Maimonides comments on this saying that “a man whose vices outnumber his virtues immediately dies in his iniquity..” (Mishneh Torah, Hilchot Teshuva 3:2) The same applies to society and our communities: “so too, a country whose sins are great is immediately destroyed, as it is said, ‘the cry of S’dom and Gomorrah is great’.” (ibid.) What positive effect could these few righteous people have on life in the city?

If we revisit what Avraham says, we can glean some new insights. Avraham is not asking whether there are fifty righteous people in the area. The Torah stresses that “…perhaps there are fifty righteous people in the city”, and later, continues with “for the sake of the fifty righteous people within it”. This has nothing to do with numbers. The main issue concerning Avraham is whether all hope is lost, or if there was hope for improvement.

If righteous people were to live in the city but wield no influence on what happens in the city, either because they have isolated themselves, or because of other difficulties they face, Avraham would understand that there was nothing left to do, and stop pleading on the city’s behalf. However, if there were good people in the city who lived within it, people who care about what happens in the city and struggle to have an impact on its character, the city does deserve to exist. A person or community is also assessed for future potential. They aren’t simply judged for past events.

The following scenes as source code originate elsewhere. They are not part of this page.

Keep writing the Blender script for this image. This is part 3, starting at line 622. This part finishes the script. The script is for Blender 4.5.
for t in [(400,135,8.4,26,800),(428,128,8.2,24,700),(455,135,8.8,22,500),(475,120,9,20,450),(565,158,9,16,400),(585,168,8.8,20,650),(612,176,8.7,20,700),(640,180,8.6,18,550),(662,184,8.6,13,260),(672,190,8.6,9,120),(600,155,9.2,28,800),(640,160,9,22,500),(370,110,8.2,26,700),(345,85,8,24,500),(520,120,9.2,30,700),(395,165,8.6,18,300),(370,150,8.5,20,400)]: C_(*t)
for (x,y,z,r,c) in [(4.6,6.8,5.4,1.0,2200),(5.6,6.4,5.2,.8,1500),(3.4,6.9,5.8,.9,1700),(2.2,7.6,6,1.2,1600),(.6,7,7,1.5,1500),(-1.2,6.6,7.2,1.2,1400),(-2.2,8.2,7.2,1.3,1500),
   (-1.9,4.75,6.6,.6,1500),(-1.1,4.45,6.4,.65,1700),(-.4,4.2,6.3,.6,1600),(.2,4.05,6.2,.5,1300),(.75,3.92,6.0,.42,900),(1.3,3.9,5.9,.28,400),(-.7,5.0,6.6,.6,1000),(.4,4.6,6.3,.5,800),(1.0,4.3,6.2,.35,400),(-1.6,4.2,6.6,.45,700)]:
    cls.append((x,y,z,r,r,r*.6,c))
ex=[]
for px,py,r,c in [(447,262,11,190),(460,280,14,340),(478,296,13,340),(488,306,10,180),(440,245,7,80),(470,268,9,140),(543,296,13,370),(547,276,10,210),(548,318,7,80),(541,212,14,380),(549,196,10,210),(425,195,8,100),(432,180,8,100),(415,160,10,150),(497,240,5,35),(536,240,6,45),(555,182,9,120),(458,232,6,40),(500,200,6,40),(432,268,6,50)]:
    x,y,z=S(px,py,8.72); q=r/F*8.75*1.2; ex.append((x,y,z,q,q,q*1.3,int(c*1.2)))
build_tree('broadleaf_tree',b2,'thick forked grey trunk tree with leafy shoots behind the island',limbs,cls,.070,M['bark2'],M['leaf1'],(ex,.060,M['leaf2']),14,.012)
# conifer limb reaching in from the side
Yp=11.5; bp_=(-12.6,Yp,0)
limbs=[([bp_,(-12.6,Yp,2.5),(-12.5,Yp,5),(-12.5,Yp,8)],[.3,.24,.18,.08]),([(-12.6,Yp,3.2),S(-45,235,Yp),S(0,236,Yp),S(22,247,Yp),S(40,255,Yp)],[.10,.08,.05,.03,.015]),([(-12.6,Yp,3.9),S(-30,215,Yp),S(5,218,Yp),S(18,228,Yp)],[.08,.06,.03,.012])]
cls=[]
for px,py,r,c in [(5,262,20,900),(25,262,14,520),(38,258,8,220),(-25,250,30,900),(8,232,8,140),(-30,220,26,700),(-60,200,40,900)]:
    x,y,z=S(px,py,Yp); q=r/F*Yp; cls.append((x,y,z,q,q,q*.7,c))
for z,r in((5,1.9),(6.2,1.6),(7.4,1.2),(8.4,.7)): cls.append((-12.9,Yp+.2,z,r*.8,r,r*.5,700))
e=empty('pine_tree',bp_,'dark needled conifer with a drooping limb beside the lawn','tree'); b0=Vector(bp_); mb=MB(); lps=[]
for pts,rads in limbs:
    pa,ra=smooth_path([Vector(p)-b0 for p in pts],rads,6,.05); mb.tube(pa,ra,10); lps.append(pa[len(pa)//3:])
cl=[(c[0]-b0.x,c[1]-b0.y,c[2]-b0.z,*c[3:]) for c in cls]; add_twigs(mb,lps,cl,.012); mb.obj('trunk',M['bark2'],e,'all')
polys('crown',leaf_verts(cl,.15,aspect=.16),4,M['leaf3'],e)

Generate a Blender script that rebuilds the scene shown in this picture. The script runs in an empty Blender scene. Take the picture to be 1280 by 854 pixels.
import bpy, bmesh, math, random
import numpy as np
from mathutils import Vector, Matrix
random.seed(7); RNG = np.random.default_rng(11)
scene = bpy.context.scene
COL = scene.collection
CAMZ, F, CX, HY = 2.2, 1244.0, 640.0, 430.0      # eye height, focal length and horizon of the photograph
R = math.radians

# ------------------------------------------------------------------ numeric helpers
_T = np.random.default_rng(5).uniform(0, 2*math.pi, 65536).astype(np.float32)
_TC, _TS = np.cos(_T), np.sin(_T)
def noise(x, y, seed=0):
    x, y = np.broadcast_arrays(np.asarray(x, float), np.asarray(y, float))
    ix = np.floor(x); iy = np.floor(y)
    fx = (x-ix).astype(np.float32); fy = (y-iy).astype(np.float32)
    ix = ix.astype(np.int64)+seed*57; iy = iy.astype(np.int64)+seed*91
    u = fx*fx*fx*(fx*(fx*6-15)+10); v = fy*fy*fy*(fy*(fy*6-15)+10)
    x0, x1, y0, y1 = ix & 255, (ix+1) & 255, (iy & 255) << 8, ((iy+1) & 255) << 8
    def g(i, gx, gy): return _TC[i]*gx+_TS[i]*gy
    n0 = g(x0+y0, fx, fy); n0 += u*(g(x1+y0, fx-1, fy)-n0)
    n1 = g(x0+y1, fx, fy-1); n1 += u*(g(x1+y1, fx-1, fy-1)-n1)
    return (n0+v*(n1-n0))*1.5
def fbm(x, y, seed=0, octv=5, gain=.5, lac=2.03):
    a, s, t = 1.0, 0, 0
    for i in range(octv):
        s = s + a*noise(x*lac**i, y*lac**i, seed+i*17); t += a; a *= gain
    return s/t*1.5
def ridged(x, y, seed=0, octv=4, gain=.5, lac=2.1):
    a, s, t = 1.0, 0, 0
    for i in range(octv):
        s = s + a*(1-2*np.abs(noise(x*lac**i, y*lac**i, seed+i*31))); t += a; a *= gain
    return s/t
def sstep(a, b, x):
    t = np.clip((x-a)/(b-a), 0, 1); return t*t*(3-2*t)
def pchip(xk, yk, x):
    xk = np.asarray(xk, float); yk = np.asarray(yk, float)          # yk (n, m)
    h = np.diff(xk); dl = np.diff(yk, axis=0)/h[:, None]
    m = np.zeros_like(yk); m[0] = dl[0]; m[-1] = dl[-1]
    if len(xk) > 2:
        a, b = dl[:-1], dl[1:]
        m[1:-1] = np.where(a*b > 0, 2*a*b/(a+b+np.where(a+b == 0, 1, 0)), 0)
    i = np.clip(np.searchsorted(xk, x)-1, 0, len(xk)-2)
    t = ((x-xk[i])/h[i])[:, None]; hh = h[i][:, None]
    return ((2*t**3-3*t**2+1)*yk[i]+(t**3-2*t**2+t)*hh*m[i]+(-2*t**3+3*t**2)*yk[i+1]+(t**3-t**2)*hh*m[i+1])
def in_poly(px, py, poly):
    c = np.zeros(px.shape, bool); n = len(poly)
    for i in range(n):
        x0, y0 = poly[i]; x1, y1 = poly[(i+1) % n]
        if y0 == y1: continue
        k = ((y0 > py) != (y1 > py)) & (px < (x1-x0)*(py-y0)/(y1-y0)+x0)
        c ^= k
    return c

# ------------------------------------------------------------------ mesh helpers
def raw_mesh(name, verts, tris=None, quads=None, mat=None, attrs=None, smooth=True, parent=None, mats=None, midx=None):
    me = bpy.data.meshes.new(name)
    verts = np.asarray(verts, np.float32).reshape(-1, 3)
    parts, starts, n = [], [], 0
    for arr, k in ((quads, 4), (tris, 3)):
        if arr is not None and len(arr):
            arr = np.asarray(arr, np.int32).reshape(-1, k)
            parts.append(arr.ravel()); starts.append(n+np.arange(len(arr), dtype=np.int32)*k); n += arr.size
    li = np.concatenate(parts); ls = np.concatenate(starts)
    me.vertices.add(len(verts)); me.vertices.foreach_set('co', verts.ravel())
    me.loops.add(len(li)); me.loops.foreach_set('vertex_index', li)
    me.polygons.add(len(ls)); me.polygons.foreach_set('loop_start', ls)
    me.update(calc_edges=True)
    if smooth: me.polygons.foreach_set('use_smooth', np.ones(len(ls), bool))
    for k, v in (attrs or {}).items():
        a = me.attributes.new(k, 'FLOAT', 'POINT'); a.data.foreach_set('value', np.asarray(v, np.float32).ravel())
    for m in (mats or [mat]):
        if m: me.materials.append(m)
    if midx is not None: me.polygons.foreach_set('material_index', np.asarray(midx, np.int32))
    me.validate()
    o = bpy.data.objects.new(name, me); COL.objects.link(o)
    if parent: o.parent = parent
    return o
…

Often, the fate of a society or a community is in the hands of a select few individuals who take on the responsibility of being agents of change, while assuming the risks stemming from such a choice. While there were a few people in the city – namely, Lot and his family, who were worthy of saving – this wasn’t enough to save the city. This is because they weren’t able to bring any positive changes to the community in which they lived. This was S’dom’s test, and it is also the test facing every community and society. Will we merit to find some individuals, few as they may be, who are ready to take on the challenges presented by living in a community and a society?